To address these issues, the report calls for policy measures to support a price premium for low-emissions nickel, as well as regulatory interventions to incentivize the production and consumption of responsibly sourced materials. According to the IEA, “Subsidies or tax credits could be used to support the production of responsibly sourced nickel”. The report also notes that some market participants are exploring ways to incentivize responsible sourcing. For example, “the First Movers Coalition aims to leverage the collective purchasing power of major market participants to create early markets for low-emissions steel, aluminium, cement”.

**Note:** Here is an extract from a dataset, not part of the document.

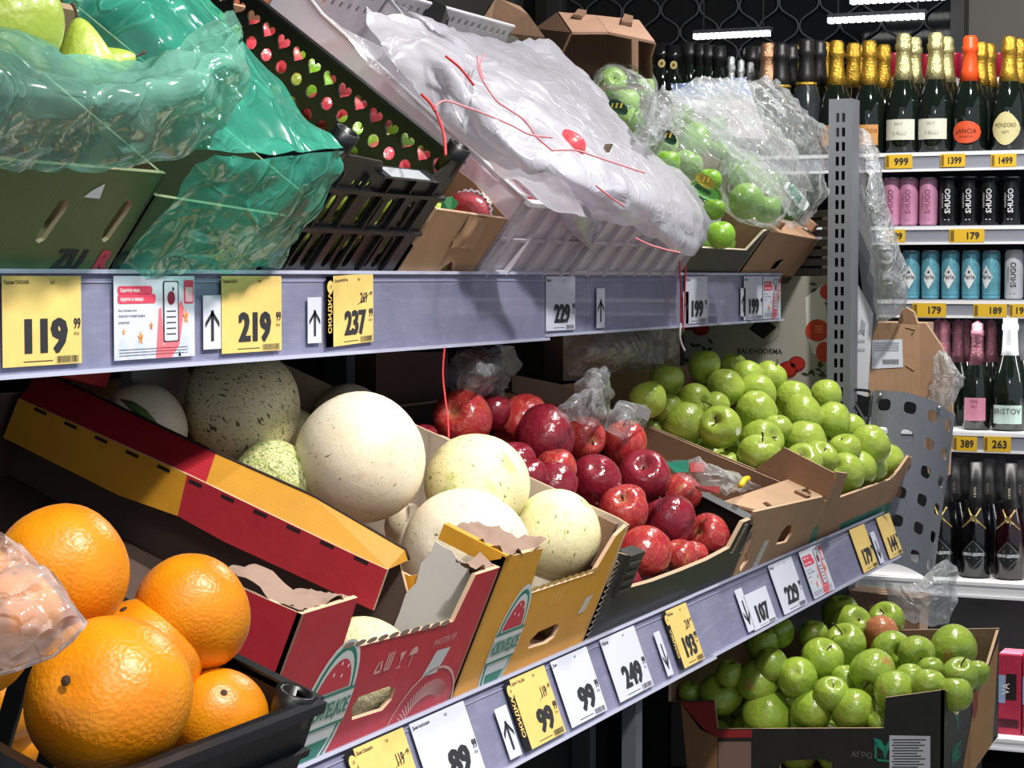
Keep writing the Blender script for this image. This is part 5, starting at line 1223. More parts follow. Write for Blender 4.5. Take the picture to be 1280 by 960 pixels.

The IEA concludes that while the recent low-price environment for nickel supports the growth of the EV market by keeping battery prices low, it also poses risks to the long-term viability of nickel supplies and the prospects for greater diversification. The report stresses the importance of a multifaceted approach that not only addresses supply and demand gaps but also prioritizes environmental sustainability and responsible sourcing practices.

The IEA’s analysis is based on data from various sources, including company financial reports, S&P Global, and Wood Mackenzie. The report stresses that the findings highlight the need for greater market transparency, including public data, to enable informed investment decisions, supply risk identification, and improved ESG performance tracking.